No more forcing Christians to buy a secular education for their children with their taxes. No more backlashes as well-meaning Christians then try to include a semblance of moral guidance with school prayer.
Cheap Housing
One reason to buy a house in a good neighborhood is to send your children to good quality public schools. Good schools are a powerful draw that can bring in many families - more than the local school system can handle. At this point the town faces a dilemma. They can raise taxes and build new schools, but no one likes higher taxes. Newcomers also bring the risk of watering down the quality of the education - particularly if they are lower on the socio-economic ladder than the current residents.

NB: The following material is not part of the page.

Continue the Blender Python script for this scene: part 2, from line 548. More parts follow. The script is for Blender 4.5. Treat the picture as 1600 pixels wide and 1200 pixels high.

The other option is to shut out the newcomers. Town councils and land use boards become reluctant to zone for more housing. This keeps the taxes low and the school quality high. It also means that schools are a powerful constraint on the supply of housing (traffic is another important constraint - towns will not zone for more housing if the roads are too busy). First you get an anti-growth zoning board, then you get increasing prices as couples are forced to bid against each other for a limited supply of housing.
School choice and vouchers are the solution. They break the connection between school quality and neighborhood, thereby de-escalating the bidding war for houses. Parents could live in the “nice” parts of “bad” school districts and use their voucher to send their children to different public schools or to a private school.
School choice is typically a conservative issue, but The Two Income Trap makes the liberal case for school choice. Here is an interview with the authors by the liberal magazine ‘Mother Jones.’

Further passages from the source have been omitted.